I'm currently writing a bash script for executing test suites. Besides passing the suites directly to this script, like
./bash-specs test.suite
it should also be able to execute all scripts in a given directory if no suite is passed to it, like so
./bash-specs # executes all tests in the directory, namely test.suite
This is implemented like this
(($# == 0)) && set -- *.suite
So, if no suite is passed, all the files ending on .suite are executed.

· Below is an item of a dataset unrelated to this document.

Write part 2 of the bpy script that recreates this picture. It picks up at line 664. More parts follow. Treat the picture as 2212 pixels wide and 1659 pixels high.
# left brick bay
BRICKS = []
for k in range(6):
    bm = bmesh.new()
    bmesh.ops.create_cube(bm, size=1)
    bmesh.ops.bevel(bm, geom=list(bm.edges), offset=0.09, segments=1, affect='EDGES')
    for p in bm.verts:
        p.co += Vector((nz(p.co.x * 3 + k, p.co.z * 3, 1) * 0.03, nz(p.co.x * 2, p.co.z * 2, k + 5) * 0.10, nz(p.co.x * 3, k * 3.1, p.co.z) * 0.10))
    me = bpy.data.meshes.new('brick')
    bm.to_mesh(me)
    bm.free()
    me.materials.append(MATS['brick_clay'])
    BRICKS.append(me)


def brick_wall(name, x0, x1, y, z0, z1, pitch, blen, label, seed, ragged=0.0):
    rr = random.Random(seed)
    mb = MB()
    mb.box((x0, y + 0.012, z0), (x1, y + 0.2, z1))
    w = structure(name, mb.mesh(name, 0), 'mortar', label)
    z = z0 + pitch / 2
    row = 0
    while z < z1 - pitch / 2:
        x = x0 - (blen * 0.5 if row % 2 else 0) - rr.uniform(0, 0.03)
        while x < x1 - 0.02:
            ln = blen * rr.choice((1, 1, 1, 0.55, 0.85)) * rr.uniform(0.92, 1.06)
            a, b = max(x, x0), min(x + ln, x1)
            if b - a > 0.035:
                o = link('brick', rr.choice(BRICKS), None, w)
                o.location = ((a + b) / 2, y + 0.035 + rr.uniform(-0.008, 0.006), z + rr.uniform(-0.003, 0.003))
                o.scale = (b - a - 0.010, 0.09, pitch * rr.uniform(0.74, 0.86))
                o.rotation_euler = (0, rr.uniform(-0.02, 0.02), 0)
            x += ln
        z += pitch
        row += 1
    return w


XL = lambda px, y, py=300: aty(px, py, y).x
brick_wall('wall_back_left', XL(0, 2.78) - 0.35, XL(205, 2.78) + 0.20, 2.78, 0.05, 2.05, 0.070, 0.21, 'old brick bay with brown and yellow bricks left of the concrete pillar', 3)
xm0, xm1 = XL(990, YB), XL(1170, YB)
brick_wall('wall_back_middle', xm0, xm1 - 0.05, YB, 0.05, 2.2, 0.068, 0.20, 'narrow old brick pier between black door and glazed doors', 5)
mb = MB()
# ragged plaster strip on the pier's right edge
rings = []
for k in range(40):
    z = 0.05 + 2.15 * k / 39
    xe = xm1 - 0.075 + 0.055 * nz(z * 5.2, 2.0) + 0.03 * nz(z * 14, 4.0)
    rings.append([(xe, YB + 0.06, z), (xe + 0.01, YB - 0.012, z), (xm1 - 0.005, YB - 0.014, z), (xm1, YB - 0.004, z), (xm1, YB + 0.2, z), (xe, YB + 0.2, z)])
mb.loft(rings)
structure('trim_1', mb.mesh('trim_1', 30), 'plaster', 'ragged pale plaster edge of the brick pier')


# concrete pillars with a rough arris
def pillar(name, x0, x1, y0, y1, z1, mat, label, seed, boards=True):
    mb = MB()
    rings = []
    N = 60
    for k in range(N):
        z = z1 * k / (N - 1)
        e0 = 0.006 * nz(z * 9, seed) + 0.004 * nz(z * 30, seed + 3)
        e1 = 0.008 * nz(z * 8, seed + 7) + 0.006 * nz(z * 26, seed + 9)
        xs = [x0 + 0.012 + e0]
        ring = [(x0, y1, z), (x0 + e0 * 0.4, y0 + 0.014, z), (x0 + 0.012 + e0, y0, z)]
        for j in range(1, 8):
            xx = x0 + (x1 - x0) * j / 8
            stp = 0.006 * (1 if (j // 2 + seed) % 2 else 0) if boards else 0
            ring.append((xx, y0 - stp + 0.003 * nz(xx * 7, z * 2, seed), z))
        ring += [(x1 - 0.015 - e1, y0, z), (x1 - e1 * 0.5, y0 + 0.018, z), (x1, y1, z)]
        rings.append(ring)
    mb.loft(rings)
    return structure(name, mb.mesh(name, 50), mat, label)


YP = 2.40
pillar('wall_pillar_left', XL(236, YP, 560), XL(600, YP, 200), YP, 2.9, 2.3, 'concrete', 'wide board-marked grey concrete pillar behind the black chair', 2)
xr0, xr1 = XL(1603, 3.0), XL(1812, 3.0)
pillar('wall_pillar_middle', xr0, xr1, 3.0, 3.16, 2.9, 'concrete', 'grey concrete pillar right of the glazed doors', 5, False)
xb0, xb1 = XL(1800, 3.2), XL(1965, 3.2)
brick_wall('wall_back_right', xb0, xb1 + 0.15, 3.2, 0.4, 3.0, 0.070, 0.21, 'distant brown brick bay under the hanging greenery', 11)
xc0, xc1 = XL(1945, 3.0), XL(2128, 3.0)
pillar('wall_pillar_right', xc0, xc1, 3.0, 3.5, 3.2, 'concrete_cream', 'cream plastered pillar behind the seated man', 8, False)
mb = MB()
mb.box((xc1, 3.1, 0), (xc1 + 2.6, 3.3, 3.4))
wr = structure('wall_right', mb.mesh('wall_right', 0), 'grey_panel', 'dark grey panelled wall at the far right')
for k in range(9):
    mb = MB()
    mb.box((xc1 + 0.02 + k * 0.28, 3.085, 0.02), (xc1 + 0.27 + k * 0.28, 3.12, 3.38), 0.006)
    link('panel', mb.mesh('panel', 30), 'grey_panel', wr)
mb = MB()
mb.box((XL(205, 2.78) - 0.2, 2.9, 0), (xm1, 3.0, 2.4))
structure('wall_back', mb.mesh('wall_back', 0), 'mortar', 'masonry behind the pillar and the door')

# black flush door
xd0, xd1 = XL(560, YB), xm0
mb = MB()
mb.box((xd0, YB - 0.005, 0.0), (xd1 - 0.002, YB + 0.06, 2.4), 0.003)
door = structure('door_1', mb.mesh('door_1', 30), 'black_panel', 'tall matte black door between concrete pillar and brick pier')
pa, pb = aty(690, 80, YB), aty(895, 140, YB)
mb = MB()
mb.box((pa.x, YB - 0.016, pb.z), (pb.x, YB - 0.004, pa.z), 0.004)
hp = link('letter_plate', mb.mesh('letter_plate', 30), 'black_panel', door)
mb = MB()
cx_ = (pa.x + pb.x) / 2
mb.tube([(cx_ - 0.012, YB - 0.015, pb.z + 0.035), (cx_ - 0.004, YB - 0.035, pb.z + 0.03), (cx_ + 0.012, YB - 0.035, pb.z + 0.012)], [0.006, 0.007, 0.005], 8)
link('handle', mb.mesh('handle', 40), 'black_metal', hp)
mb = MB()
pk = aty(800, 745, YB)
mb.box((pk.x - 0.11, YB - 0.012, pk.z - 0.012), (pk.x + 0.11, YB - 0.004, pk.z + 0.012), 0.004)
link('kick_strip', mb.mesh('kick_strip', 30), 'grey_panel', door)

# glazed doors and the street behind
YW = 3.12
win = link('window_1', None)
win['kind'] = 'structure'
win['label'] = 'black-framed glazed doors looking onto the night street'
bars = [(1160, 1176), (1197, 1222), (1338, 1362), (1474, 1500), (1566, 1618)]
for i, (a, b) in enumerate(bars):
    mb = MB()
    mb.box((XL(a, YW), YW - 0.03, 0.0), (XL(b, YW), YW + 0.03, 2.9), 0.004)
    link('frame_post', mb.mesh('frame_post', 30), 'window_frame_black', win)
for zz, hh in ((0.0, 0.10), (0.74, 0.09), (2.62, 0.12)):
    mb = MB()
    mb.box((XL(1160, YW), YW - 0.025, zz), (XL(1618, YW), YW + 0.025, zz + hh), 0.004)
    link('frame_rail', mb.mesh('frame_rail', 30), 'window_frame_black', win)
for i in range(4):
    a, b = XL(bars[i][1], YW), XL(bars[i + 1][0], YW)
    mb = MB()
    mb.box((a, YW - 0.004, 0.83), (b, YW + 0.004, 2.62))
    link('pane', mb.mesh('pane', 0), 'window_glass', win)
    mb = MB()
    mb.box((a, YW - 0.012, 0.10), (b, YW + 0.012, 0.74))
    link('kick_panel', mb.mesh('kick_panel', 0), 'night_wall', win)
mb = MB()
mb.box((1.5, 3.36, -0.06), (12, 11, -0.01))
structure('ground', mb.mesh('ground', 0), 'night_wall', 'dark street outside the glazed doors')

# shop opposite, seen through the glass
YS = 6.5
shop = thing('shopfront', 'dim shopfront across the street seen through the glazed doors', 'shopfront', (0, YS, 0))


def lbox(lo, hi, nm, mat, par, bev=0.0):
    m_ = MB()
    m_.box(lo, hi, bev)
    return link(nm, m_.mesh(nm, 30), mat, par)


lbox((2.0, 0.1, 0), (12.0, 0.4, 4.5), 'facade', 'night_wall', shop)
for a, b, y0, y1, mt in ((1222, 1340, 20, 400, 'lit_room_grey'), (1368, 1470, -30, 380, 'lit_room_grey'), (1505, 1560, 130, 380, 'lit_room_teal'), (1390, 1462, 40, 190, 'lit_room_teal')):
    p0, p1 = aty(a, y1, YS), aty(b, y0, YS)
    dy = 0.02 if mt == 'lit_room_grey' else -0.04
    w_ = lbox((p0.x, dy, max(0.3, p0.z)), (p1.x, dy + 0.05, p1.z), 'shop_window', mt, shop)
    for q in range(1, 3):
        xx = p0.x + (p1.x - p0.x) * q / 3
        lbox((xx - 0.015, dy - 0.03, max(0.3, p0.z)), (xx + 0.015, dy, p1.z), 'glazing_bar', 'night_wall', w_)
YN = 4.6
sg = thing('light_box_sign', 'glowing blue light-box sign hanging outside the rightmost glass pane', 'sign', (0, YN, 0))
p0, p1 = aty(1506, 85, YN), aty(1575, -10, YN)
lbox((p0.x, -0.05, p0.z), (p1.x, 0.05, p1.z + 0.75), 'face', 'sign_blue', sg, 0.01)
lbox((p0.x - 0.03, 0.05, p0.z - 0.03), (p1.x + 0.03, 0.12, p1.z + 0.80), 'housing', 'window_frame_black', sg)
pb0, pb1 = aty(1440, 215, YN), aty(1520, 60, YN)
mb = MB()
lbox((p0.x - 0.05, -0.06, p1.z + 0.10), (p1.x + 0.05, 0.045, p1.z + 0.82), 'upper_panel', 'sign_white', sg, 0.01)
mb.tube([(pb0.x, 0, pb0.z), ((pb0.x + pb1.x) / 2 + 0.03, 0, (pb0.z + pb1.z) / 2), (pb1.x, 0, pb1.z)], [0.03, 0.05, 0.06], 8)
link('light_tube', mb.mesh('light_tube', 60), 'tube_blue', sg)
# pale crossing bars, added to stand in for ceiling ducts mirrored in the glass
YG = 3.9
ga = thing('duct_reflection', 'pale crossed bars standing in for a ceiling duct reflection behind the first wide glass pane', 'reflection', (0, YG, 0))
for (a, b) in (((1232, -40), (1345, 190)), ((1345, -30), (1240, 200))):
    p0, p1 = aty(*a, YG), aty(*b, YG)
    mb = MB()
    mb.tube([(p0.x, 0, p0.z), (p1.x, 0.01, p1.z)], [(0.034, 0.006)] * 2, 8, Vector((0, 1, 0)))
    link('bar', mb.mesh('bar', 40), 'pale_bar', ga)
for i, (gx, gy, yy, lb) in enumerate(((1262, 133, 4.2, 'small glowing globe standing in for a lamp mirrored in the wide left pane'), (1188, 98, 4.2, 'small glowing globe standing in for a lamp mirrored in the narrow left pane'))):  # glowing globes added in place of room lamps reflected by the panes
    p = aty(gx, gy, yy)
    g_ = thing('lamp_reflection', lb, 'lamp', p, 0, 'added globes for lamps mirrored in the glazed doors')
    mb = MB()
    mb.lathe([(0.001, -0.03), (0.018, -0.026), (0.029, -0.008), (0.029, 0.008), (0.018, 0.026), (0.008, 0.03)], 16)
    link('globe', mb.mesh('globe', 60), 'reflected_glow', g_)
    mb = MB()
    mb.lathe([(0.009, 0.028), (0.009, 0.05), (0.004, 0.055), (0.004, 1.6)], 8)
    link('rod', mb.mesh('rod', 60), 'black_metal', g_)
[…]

This works fine but fails if the directory contains no such files.
That means I will also need a check to test if there actually are files with that ending.
How would I do this in bash?
I thought a test like
[[ -f *.suite ]]
should work but it seems to fail when there are more than one file in the directory.
The reason -f is failing is because -f only takes a single parameter. When you do [[ -f *.suite ]], it expands to:
[[ -f test.suite test2.suite test3.suite ]]
... which is not valid.
Instead, do this:
shopt -s nullglob
FILES=`echo *.suite`
if [[ -z $FILES ]]; then
echo "No suites found"
exit
fi
for i in $FILES; do
# Run your test on file $i
done
nullglob is a shell option that makes wildcard patterns that aren't found expand to nothing, rather than expanding to the wildcard pattern itself. Once $FILES is set to either a list of files or nothing, we can use -z to test for emptiness, and display the appropriate error message.
ls -al | grep "\.suite";echo $?
This will show 0 if file is present and 1 if file is not present
I would iterate over every suite file like this:
for i in *.suite ; do
if [ -x $i ] ; then
echo running $i
fi
done
Right after :
(($# == 0)) && set -- *.suite
Test if $1 is empty (with -z), then it means that there's no file named *.suite.